■ Objective: Send back the records in full, character for character.

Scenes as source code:
────
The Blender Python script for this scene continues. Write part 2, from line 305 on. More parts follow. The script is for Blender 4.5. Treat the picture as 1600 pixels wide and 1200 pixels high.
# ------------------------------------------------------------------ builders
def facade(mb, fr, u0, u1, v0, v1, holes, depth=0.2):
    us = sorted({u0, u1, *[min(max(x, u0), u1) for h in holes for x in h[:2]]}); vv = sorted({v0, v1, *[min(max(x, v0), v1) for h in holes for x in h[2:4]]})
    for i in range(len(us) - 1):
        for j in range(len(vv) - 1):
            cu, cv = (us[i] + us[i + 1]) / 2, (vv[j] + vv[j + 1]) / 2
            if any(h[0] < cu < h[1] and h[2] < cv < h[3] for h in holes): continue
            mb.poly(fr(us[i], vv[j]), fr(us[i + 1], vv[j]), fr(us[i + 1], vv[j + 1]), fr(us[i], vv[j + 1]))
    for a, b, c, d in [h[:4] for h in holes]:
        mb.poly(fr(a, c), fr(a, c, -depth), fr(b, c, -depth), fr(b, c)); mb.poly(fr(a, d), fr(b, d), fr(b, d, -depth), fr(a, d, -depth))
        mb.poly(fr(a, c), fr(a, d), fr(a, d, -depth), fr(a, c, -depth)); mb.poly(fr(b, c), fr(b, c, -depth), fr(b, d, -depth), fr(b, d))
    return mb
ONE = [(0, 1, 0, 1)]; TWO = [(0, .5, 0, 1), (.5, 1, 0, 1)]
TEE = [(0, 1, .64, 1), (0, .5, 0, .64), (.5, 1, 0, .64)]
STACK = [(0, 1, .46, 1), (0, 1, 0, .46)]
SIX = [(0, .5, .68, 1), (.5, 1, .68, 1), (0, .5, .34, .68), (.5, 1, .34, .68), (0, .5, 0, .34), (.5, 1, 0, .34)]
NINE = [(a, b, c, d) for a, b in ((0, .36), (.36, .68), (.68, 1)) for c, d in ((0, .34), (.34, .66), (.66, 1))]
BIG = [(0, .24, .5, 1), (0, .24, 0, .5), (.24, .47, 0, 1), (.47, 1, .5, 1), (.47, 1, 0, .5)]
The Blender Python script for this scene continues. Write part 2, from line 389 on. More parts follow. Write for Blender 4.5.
────
■ Exercise answer:
The Blender Python script for this scene continues. Write part 2, from line 305 on. More parts follow. The script is for Blender 4.5. Treat the picture as 1600 pixels wide and 1200 pixels high.
# ------------------------------------------------------------------ builders
def facade(mb, fr, u0, u1, v0, v1, holes, depth=0.2):
    us = sorted({u0, u1, *[min(max(x, u0), u1) for h in holes for x in h[:2]]}); vv = sorted({v0, v1, *[min(max(x, v0), v1) for h in holes for x in h[2:4]]})
    for i in range(len(us) - 1):
        for j in range(len(vv) - 1):
            cu, cv = (us[i] + us[i + 1]) / 2, (vv[j] + vv[j + 1]) / 2
            if any(h[0] < cu < h[1] and h[2] < cv < h[3] for h in holes): continue
            mb.poly(fr(us[i], vv[j]), fr(us[i + 1], vv[j]), fr(us[i + 1], vv[j + 1]), fr(us[i], vv[j + 1]))
    for a, b, c, d in [h[:4] for h in holes]:
        mb.poly(fr(a, c), fr(a, c, -depth), fr(b, c, -depth), fr(b, c)); mb.poly(fr(a, d), fr(b, d), fr(b, d, -depth), fr(a, d, -depth))
        mb.poly(fr(a, c), fr(a, d), fr(a, d, -depth), fr(a, c, -depth)); mb.poly(fr(b, c), fr(b, c, -depth), fr(b, d, -depth), fr(b, d))
    return mb
ONE = [(0, 1, 0, 1)]; TWO = [(0, .5, 0, 1), (.5, 1, 0, 1)]
TEE = [(0, 1, .64, 1), (0, .5, 0, .64), (.5, 1, 0, .64)]
STACK = [(0, 1, .46, 1), (0, 1, 0, .46)]
SIX = [(0, .5, .68, 1), (.5, 1, .68, 1), (0, .5, .34, .68), (.5, 1, .34, .68), (0, .5, 0, .34), (.5, 1, 0, .34)]
NINE = [(a, b, c, d) for a, b in ((0, .36), (.36, .68), (.68, 1)) for c, d in ((0, .34), (.34, .66), (.66, 1))]
BIG = [(0, .24, .5, 1), (0, .24, 0, .5), (.24, .47, 0, 1), (.47, 1, .5, 1), (.47, 1, 0, .5)]
The Blender Python script for this scene continues. Write part 2, from line 389 on. More parts follow. Write for Blender 4.5.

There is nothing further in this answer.